Given material:
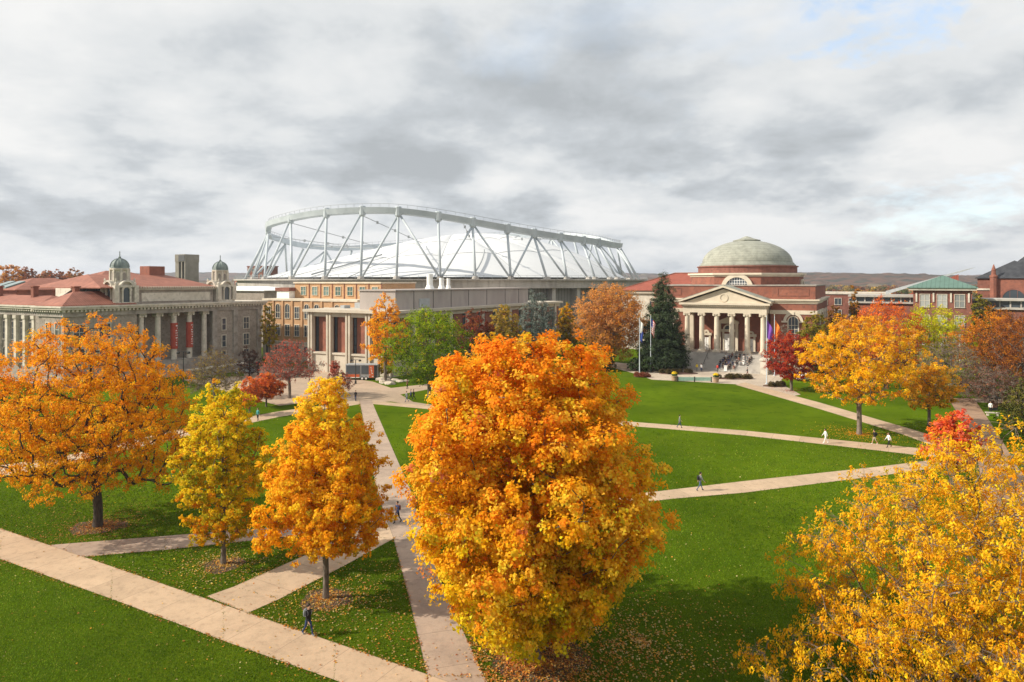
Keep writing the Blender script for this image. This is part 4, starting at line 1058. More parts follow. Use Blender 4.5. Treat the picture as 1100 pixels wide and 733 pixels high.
# lunette windows in the drum faces
for k in range(8):
    th = -math.pi/2+k*math.pi/4
    if k in (3,4,5): continue
    n_ = (math.cos(th), math.sin(th)); fr = FR((DC[0]+13.6*n_[0], DC[1]+13.6*n_[1]), (-n_[1], n_[0]), n_)
    R_l = 3.9 if k == 0 else 2.2
    if k in (1,7): continue
    s_ = MB(); zc0 = 19.0 if k == 0 else 19.3
    s_.farch(fr, 0, zc0, R_l-1.0 if k == 0 else R_l-0.5, R_l, 0.0, 0.55, 24)
    lo = s_.build('lunette', M['cream'], chp)
    b = MB()
    for i in range(-4,5):
        a = i*0.62; r = R_l-1.0
        if abs(a) < r: b.fb(fr, a-0.05,a+0.05, zc0, zc0+math.sqrt(r*r-a*a), 0.06, 0.14)
    for z in (0.7,1.4,2.1): 
        r = R_l-1.0; q = math.sqrt(max(r*r-z*z,0.01)); b.fb(fr,-q,q,zc0+z-0.05,zc0+z+0.05,0.065,0.145)
    b.build('glazing_bar', M['white'], lo)
    g = MB(); r = R_l-0.95 if k == 0 else R_l-0.5; g.fprism(fr, [(r*math.cos(t), zc0+r*math.sin(t)) for t in [math.pi*i/20 for i in range(21)]], 0.01, 0.05); g.build('pane', M['glass'], lo)
for o_ in list(chp.children):
    if o_.name.split('.')[0] in ('drum','dome','lunette') or (o_.name.startswith('cornice') and max(v_.co.z for v_ in o_.data.vertices) > 22.8): o_.location.z = -0.75
# portico
XS = [(-8.65+i*3.46) for i in range(6)]
w = MB(); w.box(-10.2,10.2,-1.2,5.0,0,ZB); w.build('podium', M['stone'], chp)
for x in XS: column_part(chp, x, 0.0, ZB, 12.75, 0.62, M['cream'])
for x in (XS[0], XS[-1]):
    w = MB(); w.box(x-0.5,x+0.5,4.0,5.0,ZB,12.75); w.build('pilaster', M['cream'], chp)
w = MB(); w.box(-9.5,9.5,-0.75,5.0,12.75,14.1); w.box(-9.7,9.7,-0.95,5.0,14.1,14.6); w.box(-10.3,10.3,-1.5,5.0,14.6,15.1)
w.build('entablature', M['cream'], chp)
w = MB()
w.add([(-9.4,-0.7,15.1),(9.4,-0.7,15.1),(0,-0.7,18.35),(-9.4,5.6,15.1),(9.4,5.6,15.1),(0,5.6,18.35)],[(0,1,2),(3,5,4),(0,3,4,1),(1,4,5,2),(0,2,5,3)])
ped = w.build('pediment', M['cream'], chp)
w = MB(); frp = FR((0,-0.7),(1,0),(0,-1))
w.farch(frp, 0, 16.3, 0.75,1.0,0.0,0.12,20,0,2*math.pi)
for k in range(40):
    a = -9.1+k*0.467
    w.fb(frp, a-0.11,a+0.11,14.28,14.58,0.26,0.6)
w.build('medallion', M['cream'], ped)
w = MB()
for sx in (-1,1):
    L_ = math.hypot(10.6,3.6); 
    for (dx, z0, z1, y0) in ((0,0.0,0.55,-1.6),):
        vs_ = [(sx*10.6,y0,15.1),(0,y0,18.7),(0,y0,19.2),(sx*10.6,y0,15.5),(sx*10.6,6.0,15.1),(0,6.0,18.7),(0,6.0,19.2),(sx*10.6,6.0,15.5)]
        w.add(vs_, [(0,1,2,3),(4,7,6,5),(0,4,5,1),(3,2,6,7),(0,3,7,4),(1,5,6,2)])
w.build('raking_cornice', M['cream'], ped)
w = MB()
for sx in (-1,1):
    vs_ = [(sx*10.7,-1.5,15.52),(0,-1.5,19.22),(0,6.0,19.22),(sx*10.7,6.0,15.52),(sx*10.7,-1.5,15.62),(0,-1.5,19.34),(0,6.0,19.34),(sx*10.7,6.0,15.62)]
    w.add(vs_, [(0,1,2,3),(4,7,6,5),(0,4,5,1),(3,2,6,7),(0,3,7,4),(1,5,6,2)])
w.build('portico_roof', M['domelead'], ped)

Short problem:
Restate the full listing verbatim and drop every picture.

Output of the exercise:
Keep writing the Blender script for this image. This is part 4, starting at line 1058. More parts follow. Use Blender 4.5. Treat the picture as 1100 pixels wide and 733 pixels high.
# lunette windows in the drum faces
for k in range(8):
    th = -math.pi/2+k*math.pi/4
    if k in (3,4,5): continue
    n_ = (math.cos(th), math.sin(th)); fr = FR((DC[0]+13.6*n_[0], DC[1]+13.6*n_[1]), (-n_[1], n_[0]), n_)
    R_l = 3.9 if k == 0 else 2.2
    if k in (1,7): continue
    s_ = MB(); zc0 = 19.0 if k == 0 else 19.3
    s_.farch(fr, 0, zc0, R_l-1.0 if k == 0 else R_l-0.5, R_l, 0.0, 0.55, 24)
    lo = s_.build('lunette', M['cream'], chp)
    b = MB()
    for i in range(-4,5):
        a = i*0.62; r = R_l-1.0
        if abs(a) < r: b.fb(fr, a-0.05,a+0.05, zc0, zc0+math.sqrt(r*r-a*a), 0.06, 0.14)
    for z in (0.7,1.4,2.1): 
        r = R_l-1.0; q = math.sqrt(max(r*r-z*z,0.01)); b.fb(fr,-q,q,zc0+z-0.05,zc0+z+0.05,0.065,0.145)
    b.build('glazing_bar', M['white'], lo)
    g = MB(); r = R_l-0.95 if k == 0 else R_l-0.5; g.fprism(fr, [(r*math.cos(t), zc0+r*math.sin(t)) for t in [math.pi*i/20 for i in range(21)]], 0.01, 0.05); g.build('pane', M['glass'], lo)
for o_ in list(chp.children):
    if o_.name.split('.')[0] in ('drum','dome','lunette') or (o_.name.startswith('cornice') and max(v_.co.z for v_ in o_.data.vertices) > 22.8): o_.location.z = -0.75
# portico
XS = [(-8.65+i*3.46) for i in range(6)]
w = MB(); w.box(-10.2,10.2,-1.2,5.0,0,ZB); w.build('podium', M['stone'], chp)
for x in XS: column_part(chp, x, 0.0, ZB, 12.75, 0.62, M['cream'])
for x in (XS[0], XS[-1]):
    w = MB(); w.box(x-0.5,x+0.5,4.0,5.0,ZB,12.75); w.build('pilaster', M['cream'], chp)
w = MB(); w.box(-9.5,9.5,-0.75,5.0,12.75,14.1); w.box(-9.7,9.7,-0.95,5.0,14.1,14.6); w.box(-10.3,10.3,-1.5,5.0,14.6,15.1)
w.build('entablature', M['cream'], chp)
w = MB()
w.add([(-9.4,-0.7,15.1),(9.4,-0.7,15.1),(0,-0.7,18.35),(-9.4,5.6,15.1),(9.4,5.6,15.1),(0,5.6,18.35)],[(0,1,2),(3,5,4),(0,3,4,1),(1,4,5,2),(0,2,5,3)])
ped = w.build('pediment', M['cream'], chp)
w = MB(); frp = FR((0,-0.7),(1,0),(0,-1))
w.farch(frp, 0, 16.3, 0.75,1.0,0.0,0.12,20,0,2*math.pi)
for k in range(40):
    a = -9.1+k*0.467
    w.fb(frp, a-0.11,a+0.11,14.28,14.58,0.26,0.6)
w.build('medallion', M['cream'], ped)
w = MB()
for sx in (-1,1):
    L_ = math.hypot(10.6,3.6); 
    for (dx, z0, z1, y0) in ((0,0.0,0.55,-1.6),):
        vs_ = [(sx*10.6,y0,15.1),(0,y0,18.7),(0,y0,19.2),(sx*10.6,y0,15.5),(sx*10.6,6.0,15.1),(0,6.0,18.7),(0,6.0,19.2),(sx*10.6,6.0,15.5)]
        w.add(vs_, [(0,1,2,3),(4,7,6,5),(0,4,5,1),(3,2,6,7),(0,3,7,4),(1,5,6,2)])
w.build('raking_cornice', M['cream'], ped)
w = MB()
for sx in (-1,1):
    vs_ = [(sx*10.7,-1.5,15.52),(0,-1.5,19.22),(0,6.0,19.22),(sx*10.7,6.0,15.52),(sx*10.7,-1.5,15.62),(0,-1.5,19.34),(0,6.0,19.34),(sx*10.7,6.0,15.62)]
    w.add(vs_, [(0,1,2,3),(4,7,6,5),(0,4,5,1),(3,2,6,7),(0,3,7,4),(1,5,6,2)])
w.build('portico_roof', M['domelead'], ped)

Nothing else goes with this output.